12. The sealing system according to claim 11, wherein the body portion engages the sealing arms of an adjacent metallic ring.

13. The sealing system according to claim 11, wherein the arcuate sealing surfaces are convex.

14. The sealing system according to claim 11, wherein the spaced apart pair of sealing arms defines a first groove and further comprising a second groove formed between the spaced apart pair of sealing arms.

15. The sealing system according to claim 14, wherein the body portion engages the first groove of an adjacent metallic ring.

16. The sealing system according to claim 11, wherein the spaced apart pair of sealing arms defines a groove having an axial groove depth and wherein the axial height of the body portion is greater than the axial groove depth.

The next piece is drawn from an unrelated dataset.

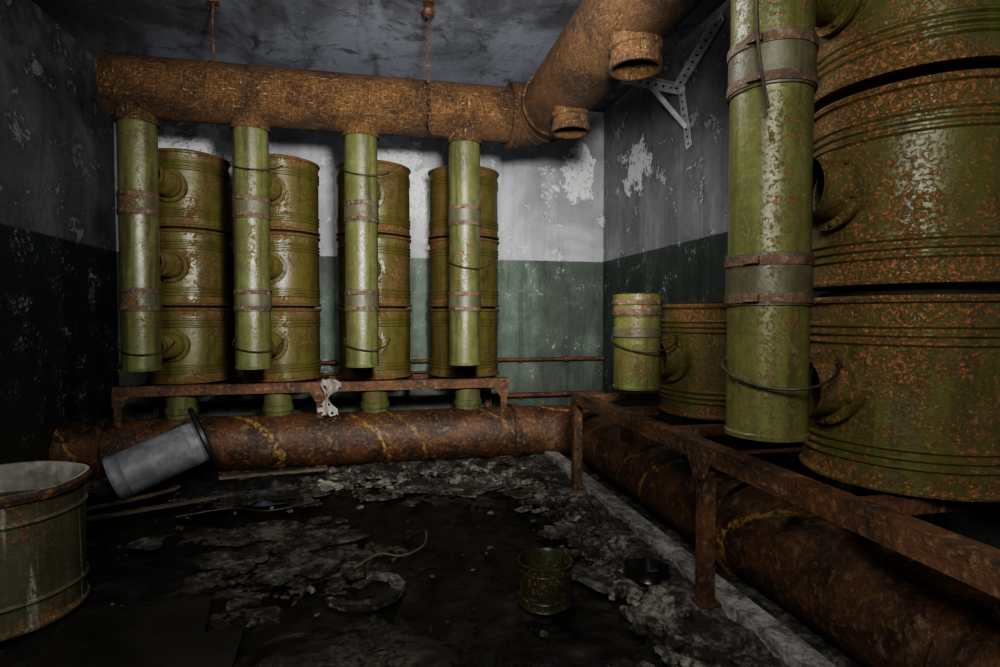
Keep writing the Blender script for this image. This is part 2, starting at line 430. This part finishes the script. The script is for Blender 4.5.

17. The sealing system according to claim 16, wherein the body portion engages the groove of an adjacent metallic ring.

18. The sealing system according to claim 17, wherein the arcuate sealing surfaces are convex.

19. The sealing system according to claim 18, further comprising a second groove formed between the spaced apart pair of sealing arms.

20. A method of closing a gap between components, comprising:

providing a first metallic ring having a cross section including: an axially extending body portion having a radial width and an axial height; a spaced apart pair of sealing arms extending axially from the body portion, wherein each sealing arm includes a radially opposed convex sealing surface; and wherein the spaced apart pair of sealing arms are spaced apart a radial distance greater than the radial width of the body portion; and

inserting the first metallic ring into the gap.

21. The method of closing a gap between components according to claim 20, further comprising inserting a second metallic ring into the gap and engaging the body portion of the second metallic ring with the sealing arms of the first metallic ring.

22. The method of closing a gap between components according to claim 20, further comprising inserting a second metallic ring into the gap and engaging the body portion of the first metallic ring with the sealing arms of the second metallic ring.